**Exercise aim**. Beneath this instruction is a block of data; output from it exactly the lines that run from the one containing "r = empty('forest_tree', (0, 0, 0));" through the one containing "tag(r, 'distant bluish", inclusive.

**Task input**.
:::
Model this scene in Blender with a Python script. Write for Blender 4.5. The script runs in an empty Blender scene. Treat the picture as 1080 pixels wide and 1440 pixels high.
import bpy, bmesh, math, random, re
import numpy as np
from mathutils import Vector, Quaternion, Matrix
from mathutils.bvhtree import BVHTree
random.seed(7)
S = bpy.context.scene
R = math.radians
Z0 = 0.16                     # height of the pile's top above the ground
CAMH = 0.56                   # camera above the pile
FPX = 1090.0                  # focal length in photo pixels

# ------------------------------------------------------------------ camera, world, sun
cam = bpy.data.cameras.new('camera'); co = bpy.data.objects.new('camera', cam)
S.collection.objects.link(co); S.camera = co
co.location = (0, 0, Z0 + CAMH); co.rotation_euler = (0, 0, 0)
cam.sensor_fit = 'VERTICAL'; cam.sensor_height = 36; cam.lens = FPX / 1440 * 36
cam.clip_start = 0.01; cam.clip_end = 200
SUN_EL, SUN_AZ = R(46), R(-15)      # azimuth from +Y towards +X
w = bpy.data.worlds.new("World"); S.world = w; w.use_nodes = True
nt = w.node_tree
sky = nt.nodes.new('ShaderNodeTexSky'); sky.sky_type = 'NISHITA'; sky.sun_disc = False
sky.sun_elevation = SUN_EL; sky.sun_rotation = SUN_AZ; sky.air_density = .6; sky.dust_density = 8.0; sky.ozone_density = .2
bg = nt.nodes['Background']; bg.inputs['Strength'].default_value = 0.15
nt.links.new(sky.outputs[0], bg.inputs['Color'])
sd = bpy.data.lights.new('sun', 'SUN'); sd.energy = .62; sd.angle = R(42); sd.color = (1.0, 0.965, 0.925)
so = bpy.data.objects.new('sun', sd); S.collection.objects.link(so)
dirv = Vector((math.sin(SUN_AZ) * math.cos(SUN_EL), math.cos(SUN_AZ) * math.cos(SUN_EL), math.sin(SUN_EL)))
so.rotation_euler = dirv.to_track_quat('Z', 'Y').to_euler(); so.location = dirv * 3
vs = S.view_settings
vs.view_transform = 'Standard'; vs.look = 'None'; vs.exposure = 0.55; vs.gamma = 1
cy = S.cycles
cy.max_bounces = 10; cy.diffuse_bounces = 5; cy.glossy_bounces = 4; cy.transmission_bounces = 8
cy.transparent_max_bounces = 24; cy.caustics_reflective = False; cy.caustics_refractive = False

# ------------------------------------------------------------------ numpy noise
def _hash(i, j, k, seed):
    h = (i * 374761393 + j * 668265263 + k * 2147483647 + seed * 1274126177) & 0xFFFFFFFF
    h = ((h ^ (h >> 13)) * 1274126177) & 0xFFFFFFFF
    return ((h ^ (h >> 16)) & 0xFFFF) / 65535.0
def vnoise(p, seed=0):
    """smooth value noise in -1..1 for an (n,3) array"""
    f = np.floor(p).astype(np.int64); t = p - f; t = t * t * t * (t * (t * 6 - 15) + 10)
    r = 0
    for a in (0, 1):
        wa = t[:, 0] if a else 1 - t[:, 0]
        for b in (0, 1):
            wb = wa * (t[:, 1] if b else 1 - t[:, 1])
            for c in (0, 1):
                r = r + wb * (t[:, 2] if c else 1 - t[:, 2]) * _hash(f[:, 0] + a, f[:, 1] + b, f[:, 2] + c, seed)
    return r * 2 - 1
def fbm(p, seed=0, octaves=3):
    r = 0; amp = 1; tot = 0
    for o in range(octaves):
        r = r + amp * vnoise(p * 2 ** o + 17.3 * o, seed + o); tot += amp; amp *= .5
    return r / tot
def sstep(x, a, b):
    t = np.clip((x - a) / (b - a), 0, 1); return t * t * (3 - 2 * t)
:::
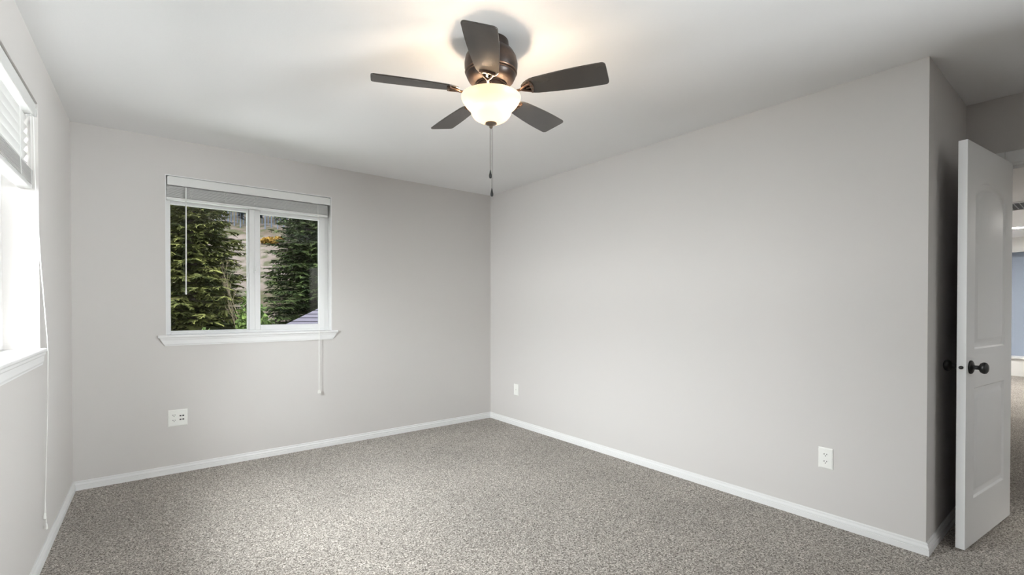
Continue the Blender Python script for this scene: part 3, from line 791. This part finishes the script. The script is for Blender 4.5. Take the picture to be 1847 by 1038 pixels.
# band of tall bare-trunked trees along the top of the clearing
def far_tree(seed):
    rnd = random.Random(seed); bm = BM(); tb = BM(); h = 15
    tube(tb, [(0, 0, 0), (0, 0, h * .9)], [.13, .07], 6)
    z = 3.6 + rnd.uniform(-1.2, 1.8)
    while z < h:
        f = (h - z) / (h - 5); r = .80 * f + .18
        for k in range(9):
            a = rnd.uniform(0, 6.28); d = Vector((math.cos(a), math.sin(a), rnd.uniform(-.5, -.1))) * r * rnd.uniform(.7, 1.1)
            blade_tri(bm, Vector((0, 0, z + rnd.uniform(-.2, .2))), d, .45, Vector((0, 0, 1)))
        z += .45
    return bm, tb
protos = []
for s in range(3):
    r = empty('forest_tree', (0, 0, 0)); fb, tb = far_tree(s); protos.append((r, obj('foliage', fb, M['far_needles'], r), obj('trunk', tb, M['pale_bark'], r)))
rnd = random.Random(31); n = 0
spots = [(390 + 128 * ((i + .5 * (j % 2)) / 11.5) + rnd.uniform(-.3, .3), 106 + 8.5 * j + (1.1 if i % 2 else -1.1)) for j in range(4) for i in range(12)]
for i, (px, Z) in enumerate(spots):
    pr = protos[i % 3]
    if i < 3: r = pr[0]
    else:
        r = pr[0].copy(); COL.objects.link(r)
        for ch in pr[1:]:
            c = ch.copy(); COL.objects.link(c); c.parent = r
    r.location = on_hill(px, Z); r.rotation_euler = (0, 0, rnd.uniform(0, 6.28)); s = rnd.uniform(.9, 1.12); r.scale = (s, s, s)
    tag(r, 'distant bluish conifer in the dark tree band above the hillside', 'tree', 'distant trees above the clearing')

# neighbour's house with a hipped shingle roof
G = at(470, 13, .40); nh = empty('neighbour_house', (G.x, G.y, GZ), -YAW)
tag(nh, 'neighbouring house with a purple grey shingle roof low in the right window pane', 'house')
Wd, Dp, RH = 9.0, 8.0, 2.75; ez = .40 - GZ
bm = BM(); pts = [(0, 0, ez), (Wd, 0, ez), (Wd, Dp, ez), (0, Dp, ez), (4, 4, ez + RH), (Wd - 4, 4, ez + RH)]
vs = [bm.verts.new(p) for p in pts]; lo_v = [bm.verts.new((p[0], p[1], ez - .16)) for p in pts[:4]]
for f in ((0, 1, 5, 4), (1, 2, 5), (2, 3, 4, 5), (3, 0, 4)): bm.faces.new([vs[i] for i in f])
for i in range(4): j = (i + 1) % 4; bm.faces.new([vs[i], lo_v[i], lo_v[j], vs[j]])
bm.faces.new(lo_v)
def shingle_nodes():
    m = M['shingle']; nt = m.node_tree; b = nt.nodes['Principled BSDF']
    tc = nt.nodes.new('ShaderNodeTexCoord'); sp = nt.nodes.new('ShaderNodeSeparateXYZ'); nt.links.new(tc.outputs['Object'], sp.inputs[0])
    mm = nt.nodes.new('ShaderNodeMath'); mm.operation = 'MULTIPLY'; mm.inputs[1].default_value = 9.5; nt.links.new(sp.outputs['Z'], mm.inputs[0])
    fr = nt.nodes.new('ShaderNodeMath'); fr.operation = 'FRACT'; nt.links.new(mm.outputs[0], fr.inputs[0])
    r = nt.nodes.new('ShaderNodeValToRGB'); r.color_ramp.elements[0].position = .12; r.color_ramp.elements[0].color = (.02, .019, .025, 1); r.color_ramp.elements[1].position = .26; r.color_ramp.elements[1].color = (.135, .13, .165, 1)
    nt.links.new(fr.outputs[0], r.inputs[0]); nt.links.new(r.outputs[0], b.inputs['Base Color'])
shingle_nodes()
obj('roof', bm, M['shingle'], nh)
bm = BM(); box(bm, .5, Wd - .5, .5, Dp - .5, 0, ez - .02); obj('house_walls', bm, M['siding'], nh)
:::
**Exercise solution**.
    r = empty('forest_tree', (0, 0, 0)); fb, tb = far_tree(s); protos.append((r, obj('foliage', fb, M['far_needles'], r), obj('trunk', tb, M['pale_bark'], r)))
rnd = random.Random(31); n = 0
spots = [(390 + 128 * ((i + .5 * (j % 2)) / 11.5) + rnd.uniform(-.3, .3), 106 + 8.5 * j + (1.1 if i % 2 else -1.1)) for j in range(4) for i in range(12)]
for i, (px, Z) in enumerate(spots):
    pr = protos[i % 3]
    if i < 3: r = pr[0]
    else:
        r = pr[0].copy(); COL.objects.link(r)
        for ch in pr[1:]:
            c = ch.copy(); COL.objects.link(c); c.parent = r
    r.location = on_hill(px, Z); r.rotation_euler = (0, 0, rnd.uniform(0, 6.28)); s = rnd.uniform(.9, 1.12); r.scale = (s, s, s)
    tag(r, 'distant bluish conifer in the dark tree band above the hillside', 'tree', 'distant trees above the clearing')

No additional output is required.